What is expected - From the material below, list every line containing "picture".

Records supplied -

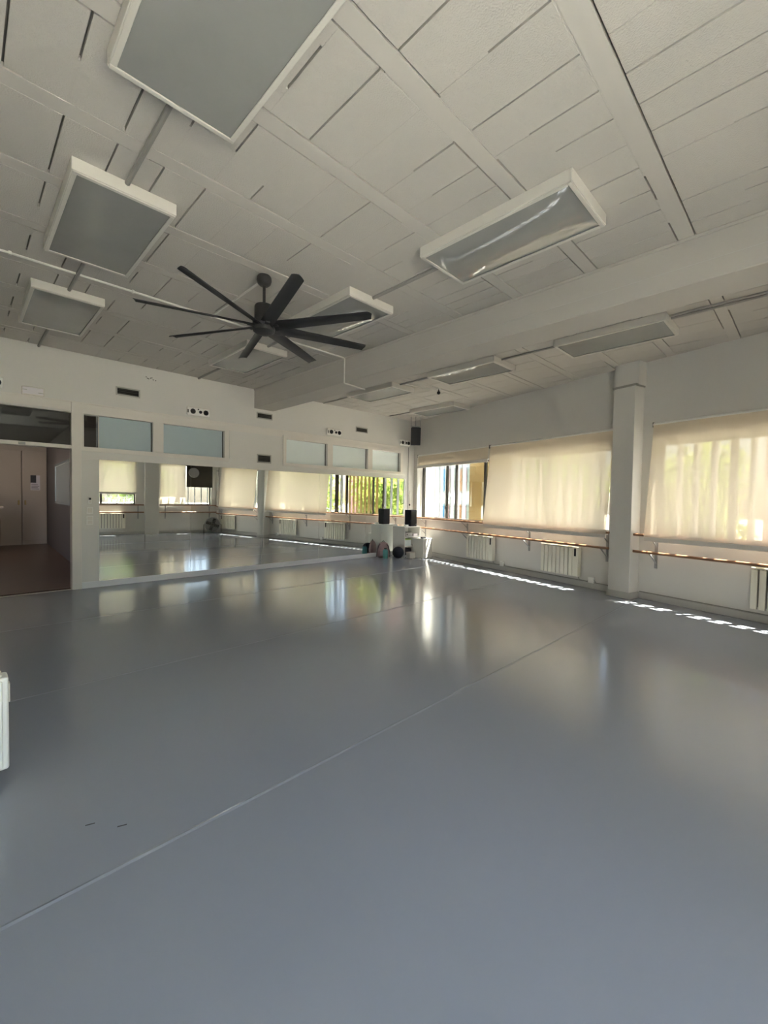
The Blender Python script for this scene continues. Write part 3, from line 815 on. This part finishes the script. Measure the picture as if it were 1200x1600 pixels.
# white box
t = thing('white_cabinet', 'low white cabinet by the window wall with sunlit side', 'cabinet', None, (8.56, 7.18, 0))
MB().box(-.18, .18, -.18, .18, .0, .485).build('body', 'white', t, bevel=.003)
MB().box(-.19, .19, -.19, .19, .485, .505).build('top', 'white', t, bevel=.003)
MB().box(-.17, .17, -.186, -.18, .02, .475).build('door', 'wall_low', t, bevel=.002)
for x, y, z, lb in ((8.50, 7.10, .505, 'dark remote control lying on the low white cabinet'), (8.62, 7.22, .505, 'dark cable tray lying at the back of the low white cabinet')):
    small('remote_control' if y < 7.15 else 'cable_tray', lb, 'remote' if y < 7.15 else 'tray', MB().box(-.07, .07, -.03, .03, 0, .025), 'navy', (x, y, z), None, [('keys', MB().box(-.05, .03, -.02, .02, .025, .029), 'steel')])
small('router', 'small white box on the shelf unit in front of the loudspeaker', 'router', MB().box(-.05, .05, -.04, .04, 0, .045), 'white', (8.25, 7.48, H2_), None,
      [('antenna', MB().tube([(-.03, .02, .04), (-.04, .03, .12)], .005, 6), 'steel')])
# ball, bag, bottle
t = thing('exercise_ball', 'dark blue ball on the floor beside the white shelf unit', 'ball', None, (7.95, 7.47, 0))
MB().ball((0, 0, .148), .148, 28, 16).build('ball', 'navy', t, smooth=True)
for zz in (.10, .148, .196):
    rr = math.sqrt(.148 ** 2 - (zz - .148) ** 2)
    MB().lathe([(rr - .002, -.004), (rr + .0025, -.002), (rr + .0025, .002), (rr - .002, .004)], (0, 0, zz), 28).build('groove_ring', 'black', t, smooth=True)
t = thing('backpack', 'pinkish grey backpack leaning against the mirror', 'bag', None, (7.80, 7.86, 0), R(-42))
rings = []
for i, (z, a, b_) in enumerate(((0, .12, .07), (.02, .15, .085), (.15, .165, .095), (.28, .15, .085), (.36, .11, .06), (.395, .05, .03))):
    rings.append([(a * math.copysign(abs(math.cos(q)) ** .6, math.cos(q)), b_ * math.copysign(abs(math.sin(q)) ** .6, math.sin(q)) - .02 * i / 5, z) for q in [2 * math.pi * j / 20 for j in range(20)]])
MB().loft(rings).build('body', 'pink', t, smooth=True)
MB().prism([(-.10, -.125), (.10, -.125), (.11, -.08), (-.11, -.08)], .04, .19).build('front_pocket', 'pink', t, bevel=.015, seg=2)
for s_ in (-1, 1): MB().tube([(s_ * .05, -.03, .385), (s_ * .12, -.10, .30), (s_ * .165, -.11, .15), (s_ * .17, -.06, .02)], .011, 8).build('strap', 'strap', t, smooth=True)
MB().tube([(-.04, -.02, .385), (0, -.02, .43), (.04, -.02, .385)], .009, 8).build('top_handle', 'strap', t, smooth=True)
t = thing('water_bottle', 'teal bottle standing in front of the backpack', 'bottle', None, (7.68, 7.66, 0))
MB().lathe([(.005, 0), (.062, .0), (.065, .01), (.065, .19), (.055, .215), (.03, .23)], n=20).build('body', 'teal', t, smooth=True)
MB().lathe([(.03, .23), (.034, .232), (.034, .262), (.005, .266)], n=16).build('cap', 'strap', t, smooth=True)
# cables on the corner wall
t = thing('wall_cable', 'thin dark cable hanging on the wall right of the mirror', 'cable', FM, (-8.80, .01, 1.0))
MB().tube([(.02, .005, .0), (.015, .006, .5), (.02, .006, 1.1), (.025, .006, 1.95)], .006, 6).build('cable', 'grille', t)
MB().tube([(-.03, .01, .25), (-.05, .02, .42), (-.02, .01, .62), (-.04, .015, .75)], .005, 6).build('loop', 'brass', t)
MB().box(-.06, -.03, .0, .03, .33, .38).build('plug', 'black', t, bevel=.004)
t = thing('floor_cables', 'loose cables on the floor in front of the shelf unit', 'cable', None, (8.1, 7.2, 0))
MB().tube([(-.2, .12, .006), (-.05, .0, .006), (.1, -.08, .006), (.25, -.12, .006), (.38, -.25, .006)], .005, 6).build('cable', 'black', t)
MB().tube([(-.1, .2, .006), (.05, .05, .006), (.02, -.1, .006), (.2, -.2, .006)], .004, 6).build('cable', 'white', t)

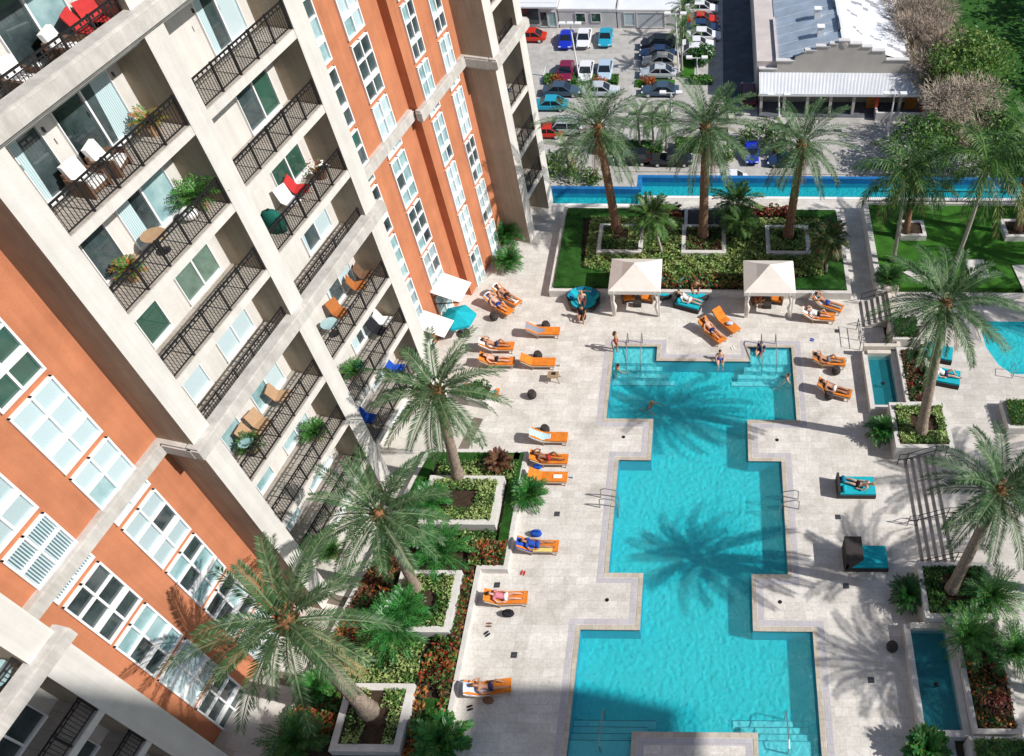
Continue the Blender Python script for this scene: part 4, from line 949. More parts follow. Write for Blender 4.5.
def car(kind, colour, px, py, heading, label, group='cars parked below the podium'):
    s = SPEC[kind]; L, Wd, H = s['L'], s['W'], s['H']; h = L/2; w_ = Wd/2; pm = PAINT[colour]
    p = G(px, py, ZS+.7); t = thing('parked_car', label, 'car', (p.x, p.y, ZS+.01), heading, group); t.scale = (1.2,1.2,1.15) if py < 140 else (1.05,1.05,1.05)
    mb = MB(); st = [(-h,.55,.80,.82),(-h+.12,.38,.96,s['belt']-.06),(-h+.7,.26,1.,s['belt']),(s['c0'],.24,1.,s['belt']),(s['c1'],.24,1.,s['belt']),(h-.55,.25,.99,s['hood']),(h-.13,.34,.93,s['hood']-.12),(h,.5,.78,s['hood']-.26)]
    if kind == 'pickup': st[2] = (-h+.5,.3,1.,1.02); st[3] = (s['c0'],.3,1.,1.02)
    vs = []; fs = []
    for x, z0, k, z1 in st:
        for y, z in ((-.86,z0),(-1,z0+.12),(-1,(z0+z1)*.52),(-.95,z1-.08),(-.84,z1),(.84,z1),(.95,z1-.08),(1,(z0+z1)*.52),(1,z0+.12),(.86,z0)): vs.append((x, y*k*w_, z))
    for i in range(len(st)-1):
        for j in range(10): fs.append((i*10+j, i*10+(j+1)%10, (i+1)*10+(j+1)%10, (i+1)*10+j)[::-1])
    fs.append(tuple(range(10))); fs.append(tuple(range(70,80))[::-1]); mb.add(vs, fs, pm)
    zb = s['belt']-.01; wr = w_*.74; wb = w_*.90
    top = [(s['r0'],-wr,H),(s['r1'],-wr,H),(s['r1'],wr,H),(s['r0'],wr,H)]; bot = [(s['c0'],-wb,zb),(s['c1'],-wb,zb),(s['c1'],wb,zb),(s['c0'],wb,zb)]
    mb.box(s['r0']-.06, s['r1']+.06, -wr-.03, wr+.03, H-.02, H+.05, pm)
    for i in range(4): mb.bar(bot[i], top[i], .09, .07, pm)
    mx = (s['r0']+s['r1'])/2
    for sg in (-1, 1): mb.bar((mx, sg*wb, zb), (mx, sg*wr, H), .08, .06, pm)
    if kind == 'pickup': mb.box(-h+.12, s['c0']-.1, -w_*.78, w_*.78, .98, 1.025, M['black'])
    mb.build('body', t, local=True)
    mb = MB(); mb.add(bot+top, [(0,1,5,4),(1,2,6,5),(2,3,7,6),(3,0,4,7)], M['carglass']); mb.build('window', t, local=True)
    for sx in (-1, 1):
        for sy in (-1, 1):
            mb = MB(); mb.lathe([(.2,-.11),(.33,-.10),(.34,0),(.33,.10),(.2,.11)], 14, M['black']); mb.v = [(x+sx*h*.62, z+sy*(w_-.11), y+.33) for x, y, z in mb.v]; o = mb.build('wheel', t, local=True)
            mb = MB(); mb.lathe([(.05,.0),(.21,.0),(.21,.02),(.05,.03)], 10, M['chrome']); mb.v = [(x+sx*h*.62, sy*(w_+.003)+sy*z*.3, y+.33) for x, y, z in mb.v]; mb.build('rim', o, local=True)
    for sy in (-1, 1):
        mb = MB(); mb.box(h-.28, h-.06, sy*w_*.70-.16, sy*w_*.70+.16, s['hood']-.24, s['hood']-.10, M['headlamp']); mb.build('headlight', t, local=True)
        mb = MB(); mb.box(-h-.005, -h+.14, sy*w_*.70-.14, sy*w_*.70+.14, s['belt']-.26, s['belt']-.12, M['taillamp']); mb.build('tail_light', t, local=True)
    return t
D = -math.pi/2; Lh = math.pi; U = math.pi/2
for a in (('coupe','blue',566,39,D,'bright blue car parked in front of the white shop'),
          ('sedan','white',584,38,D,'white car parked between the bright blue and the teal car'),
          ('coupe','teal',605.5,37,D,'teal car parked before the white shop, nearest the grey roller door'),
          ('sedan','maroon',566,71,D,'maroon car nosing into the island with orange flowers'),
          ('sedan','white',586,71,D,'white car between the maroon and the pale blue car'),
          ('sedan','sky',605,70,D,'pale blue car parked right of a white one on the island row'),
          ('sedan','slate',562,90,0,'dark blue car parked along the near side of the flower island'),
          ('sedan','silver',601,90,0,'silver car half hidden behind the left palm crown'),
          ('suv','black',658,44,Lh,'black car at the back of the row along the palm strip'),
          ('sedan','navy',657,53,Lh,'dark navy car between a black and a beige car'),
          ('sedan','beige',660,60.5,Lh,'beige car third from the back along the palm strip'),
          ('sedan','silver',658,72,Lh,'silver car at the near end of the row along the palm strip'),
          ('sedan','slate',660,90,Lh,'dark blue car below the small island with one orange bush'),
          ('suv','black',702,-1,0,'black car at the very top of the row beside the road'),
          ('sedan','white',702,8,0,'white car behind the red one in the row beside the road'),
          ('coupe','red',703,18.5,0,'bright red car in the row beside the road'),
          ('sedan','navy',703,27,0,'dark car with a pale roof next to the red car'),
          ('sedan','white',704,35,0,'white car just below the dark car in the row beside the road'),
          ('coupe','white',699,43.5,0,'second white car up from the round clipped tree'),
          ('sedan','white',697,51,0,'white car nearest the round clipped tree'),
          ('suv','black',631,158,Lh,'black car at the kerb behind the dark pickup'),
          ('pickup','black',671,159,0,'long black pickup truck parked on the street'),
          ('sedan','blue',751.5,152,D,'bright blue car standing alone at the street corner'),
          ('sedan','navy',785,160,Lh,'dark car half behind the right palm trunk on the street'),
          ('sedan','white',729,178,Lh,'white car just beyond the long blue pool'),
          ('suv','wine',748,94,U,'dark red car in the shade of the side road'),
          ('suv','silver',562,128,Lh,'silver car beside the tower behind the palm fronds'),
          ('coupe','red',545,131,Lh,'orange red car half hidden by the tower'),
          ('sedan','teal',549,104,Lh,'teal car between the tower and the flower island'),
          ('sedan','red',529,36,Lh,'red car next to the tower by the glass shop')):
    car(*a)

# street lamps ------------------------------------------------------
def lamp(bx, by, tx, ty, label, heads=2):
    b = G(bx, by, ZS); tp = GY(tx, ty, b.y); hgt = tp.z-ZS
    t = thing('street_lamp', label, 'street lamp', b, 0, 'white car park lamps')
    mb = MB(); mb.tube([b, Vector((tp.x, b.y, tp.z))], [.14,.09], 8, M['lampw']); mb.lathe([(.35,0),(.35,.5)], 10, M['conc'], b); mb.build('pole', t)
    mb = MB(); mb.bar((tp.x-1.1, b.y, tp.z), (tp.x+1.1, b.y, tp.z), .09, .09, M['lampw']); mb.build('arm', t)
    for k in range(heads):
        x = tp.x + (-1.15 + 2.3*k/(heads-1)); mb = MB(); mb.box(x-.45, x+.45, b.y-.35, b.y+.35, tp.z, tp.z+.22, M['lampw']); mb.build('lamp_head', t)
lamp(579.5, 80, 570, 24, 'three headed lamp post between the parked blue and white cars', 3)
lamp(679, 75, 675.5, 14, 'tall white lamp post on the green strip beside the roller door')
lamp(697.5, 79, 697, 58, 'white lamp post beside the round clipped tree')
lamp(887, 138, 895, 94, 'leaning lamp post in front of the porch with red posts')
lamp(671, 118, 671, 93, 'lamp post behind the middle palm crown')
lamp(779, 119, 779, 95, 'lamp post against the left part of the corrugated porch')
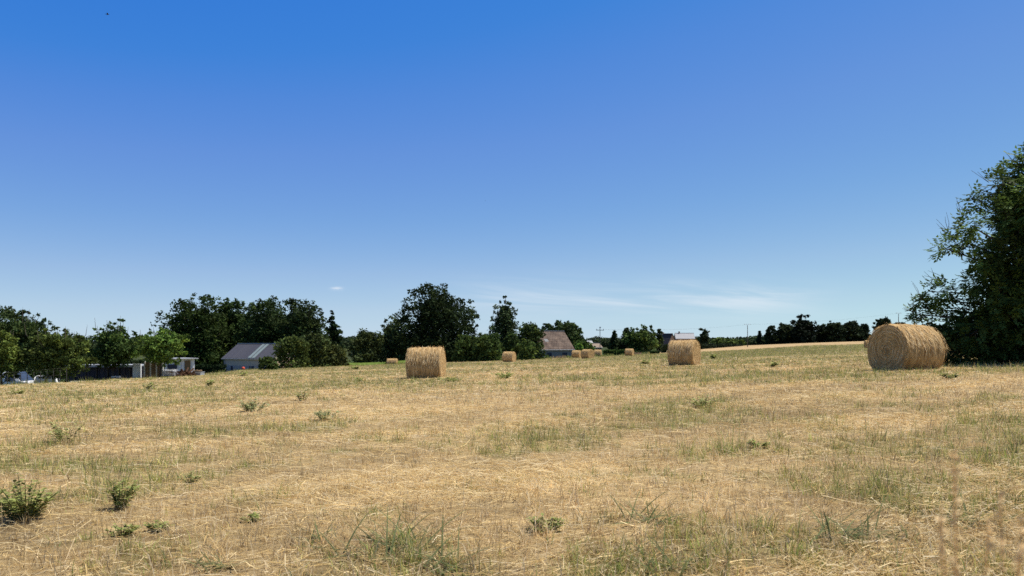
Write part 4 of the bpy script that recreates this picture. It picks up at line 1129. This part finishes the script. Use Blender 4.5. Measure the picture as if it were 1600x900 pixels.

Solution for this task -
The Blender Python script for this scene continues. Write part 3, from line 815 on. This part finishes the script. Measure the picture as if it were 1200x1600 pixels.
Write part 4 of the bpy script that recreates this picture. It picks up at line 1129. This part finishes the script. Use Blender 4.5. Measure the picture as if it were 1600x900 pixels.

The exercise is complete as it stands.